6 Mistakes to Avoid When Selling

It’s a great time to sell your home, and because it’s such a strong seller’s market, it might be tempting to cut some corners thinking it won’t matter. After all, it’s definitely going to sell anyway, right?  But, even in a seller’s market it’s crucial to avoid these errors if you want to sell your home quickly and for top dollar.  Here are six mistakes you’ll want to avoid when selling your home:

  1. Overpricing your home “just to see” if anyone will bite.  Your Realtor should be able to provide you with a comparative market analysis (CMA) that will compare your home with similar homes that have recently sold in your area.  This will help you determine the best list price for your home.  It’s important to price your home at, or (and we know this can be a tough one) even slightly below market value.  This will generate the most offers and give you the best chance at being able to choose the offer with the highest price and terms that work for you.
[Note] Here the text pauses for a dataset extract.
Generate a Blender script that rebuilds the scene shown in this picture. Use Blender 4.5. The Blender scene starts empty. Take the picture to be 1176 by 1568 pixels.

Overpricing your home will result in fewer showings and fewer offers, if any.  This will ultimately mean more time on the market, allowing your listing to become stale by the time you reduce the price to market value. A stale listing is less likely to generate offers that are as high as they would have been had the home been priced correctly from the start.
  2. Taking low offers personally.  While we’re seeing fewer low offers in the current market, they can and do happen.  It’s important to not be offended by or feel that these offers reflect on you or the quality of your home.  Remember, in the end, while it can be somewhat emotional, selling a home is business, and allow your agent to help you navigate how to respond to a low offer.
  3. Being unwilling to depersonalize or remove clutter.  Even in a seller’s market, staging your home property is crucial for receiving the best offers.  A quick study of homes that received large numbers of offers or went significantly over asking price will reveal that the majority of those homes had been decluttered, depersonalized, and many times staged.  A decluttered and depersonalized home allows buyers to visualize it as their own, which makes them more excited to write a good offer.
  4. Underestimating the importance of listing photos.  In this market, a home will sell no matter what, so why bother with professional photos, right?  We don’t believe that’s the case!  In this day and age, most buyers start their home search online, and the first impression they’re going to have of your home is the listing photos.  Dark, out of focus photos, bad angles, or one of our personal favorites, photos where you can see the photographer in the bathroom mirror, aren’t going to appeal to buyers.  According to Barbara Corcoran, “Buyers decide in the first eight seconds of seeing a home if they’re interested in buying it.”  That means you have eight seconds to grab a buyer’s attention and make them excited to tour your home.  One way you can do this is to have your home professionally photographed by a top of the line real estate photographer.
  5. Concealing major home issues from your agent.  It’s necessary and important to disclose known issues with your home, not only from a legal standpoint, but also because your agent can be a helpful resource.  He or she may be able to direct you to the proper professionals to possibly remedy the issues if that would be the best direction to go.  Also, it is much harder for a buyer to ask for repairs or a seller concession after a home inspection when it’s disclosed up-front.
  6. Leaving your pets out or hanging around during showings.  This can become a problem for a number of reasons.  First, many buyers have allergies to pets, and having an allergic reaction while touring your home isn’t likely to have them leaving feeling excited about offering on your home.  Second, even if your dog or cat is the friendliest there is, you may have a buyer tour your home that’s sadly had a bad experience with a pet and now has a fear of them.  The last thing you want a buyer to feel while touring your home is fear.  And not only is it best for you and buyers, but likely removing your pets from the home will be the best option for them too, as having strangers in and out of the home for showings may cause them anxiety as well.  It’s important to make arrangements for them to be out of the house for any showings that occur, for everyone’s sake.

By avoiding these six mistakes, you’ll put yourself in a great position to have buyers falling in love with, and ready to write their best offers on your home!